Un magazine spécialisé chinois dédié aux ingénieurs a présenté un appareil capable de couper des câbles sous-marins, même très profonds. Comme le rapportent plusieurs médias chinois, dont le South China Morning Post, il serait capable d'opérer à des profondeurs allant jusqu'à 4000 mètres.
L'appareil a été développé par le Centre chinois de recherche scientifique sur les navires (CSSRC), qui dépend du Laboratoire d'État pour les missions habitées en eaux profondes. Conçu pour être embarqué sur des sous-marins habités ou non-habités, il devrait être capable de couper des câbles recouverts d'acier, de plastique ou de caoutchouc.

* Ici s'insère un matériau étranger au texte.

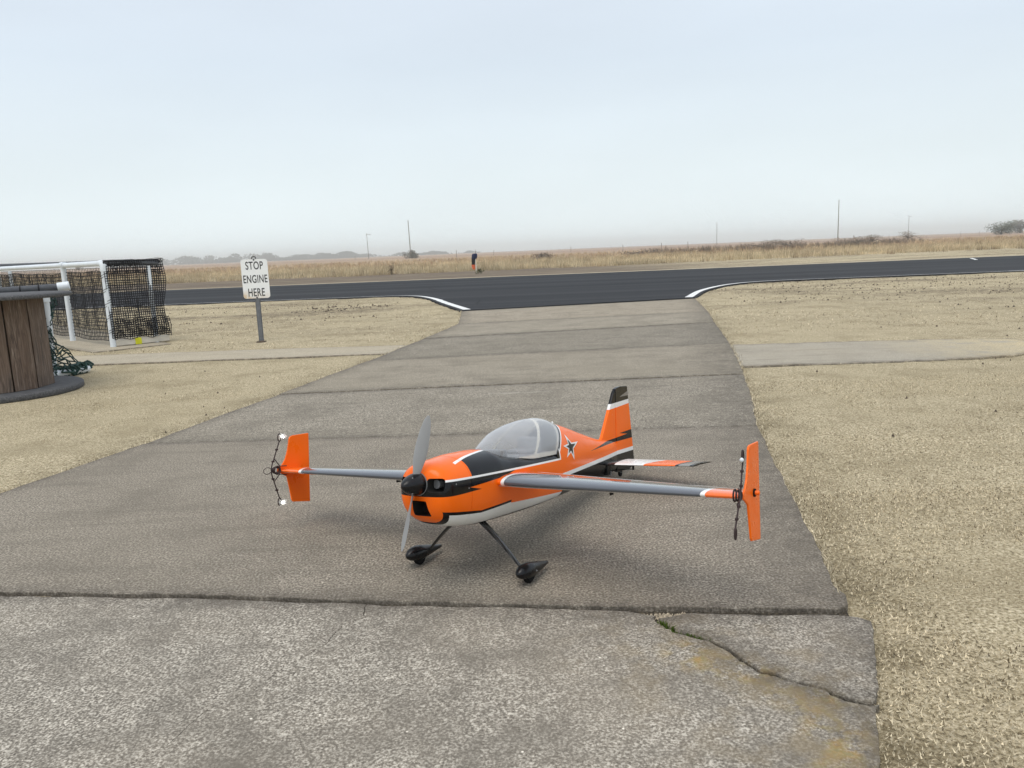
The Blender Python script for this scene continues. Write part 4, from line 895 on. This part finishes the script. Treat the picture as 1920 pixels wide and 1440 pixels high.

A l'origine, il a été développé pour un usage civil, par exemple, pour pouvoir mieux récupérer les câbles défectueux et effectuer des travaux d'extraction de matières premières dans les fonds marins. Mais comme souvent avec les progrès techniques, il est désormais envisagé de l'utiliser pour un usage militaire: couper une grande partie des communications d'un pays adverse.
En effet, une grande partie du trafic mondial des données passe par des câbles sous-marins. Ils relient les centres de données de différents continents et sont utilisés aussi bien à des fins civiles que militaires. A titre d'exemple, un nœud important de l'armée américaine se trouve près de Guam, dans le Pacifique.
Mais les cibles pourraient aussi être civiles. Selon le site spécialisé en technologie Interesting Engineering, près de 95% des communications Internet mondiales seraient une cible potentielle de l'appareil chinois. Et ces craintes ne sont pas anodines, car la Chine possède la plus grande flotte de véhicules sous-marins au monde. Et elle l'utilise: en novembre, une alerte a été donnée en mer Baltique lorsque l'équipage du cargo chinois «Yi Peng 3» a été soupçonné d'avoir détruit deux câbles sous-marins.
Hu Haolong est un des ingénieurs spécialisés derrière cet engin de l'apocalypse. Il explique dans le magazine spécialisé que son équipe a du faire face à plusieurs défis techniques lors du développement de l'appareil. Il doit pouvoir résister à la pression qui règne à 4000 mètres, soit l'équivalent de 400 atmosphères.
Les lames des scies traditionnelles ont par ailleurs beaucoup de mal à couper les câbles sous-marins, renforcés par une couche d'acier. Pour résoudre ce problème, Hu Haolong et son équipe ont mis au point une meule diamantée de 150 millimètres de diamètre, qui tourne à 1600 tours par minute.
Cette meule aurait suffisamment de force pour couper la gaine d'acier sans trop remuer les fonds marins. Comme le rapporte Interesting Engineering, elle peut également être utilisée en cas de très mauvaise visibilité.
La Chine insiste sur le fait que ses innovations techniques sont développées pour un usage civil. Or, il s'agit souvent de biens à double usage qui peuvent également être utilisés à des fins militaires. Le Centre d'études stratégiques et internationales (CSIS) fait état d'un mélange d'intérêts civils et militaires dans la construction navale.
«Dans le cadre de sa stratégie militaro-civile, la Chine puise dans les biens à double usage de son empire de construction navale commerciale. Les entreprises étrangères contribuent involontairement au développement de la marine chinoise en achetant des navires fabriqués en Chine et en partageant des technologies à double usage avec les chantiers navals chinois», peut-on lire dans un rapport du CSIS.
Des images satellites ont montré il y a quelques mois un navire sur un chantier naval chinois qui, selon Pékin, serait un navire de recherche. Les experts supposent toutefois qu'il s'agit d'un navire porteur de drones – ou qu'il peut être transformé en tel.
Le développement des modèles d'intelligence artificielle (IA) permet souvent aussi une double utilisation. L'agence de presse Reuters indique ainsi que des instituts de recherche chinois proches de l'armée ont utilisé le modèle de langage Llama, développé par Meta et accessible au public, pour développer un outil avec de potentielles applications militaires. Les documents scientifiques correspondants, qui ont été rendus publics, tendent vers cette hypothèse.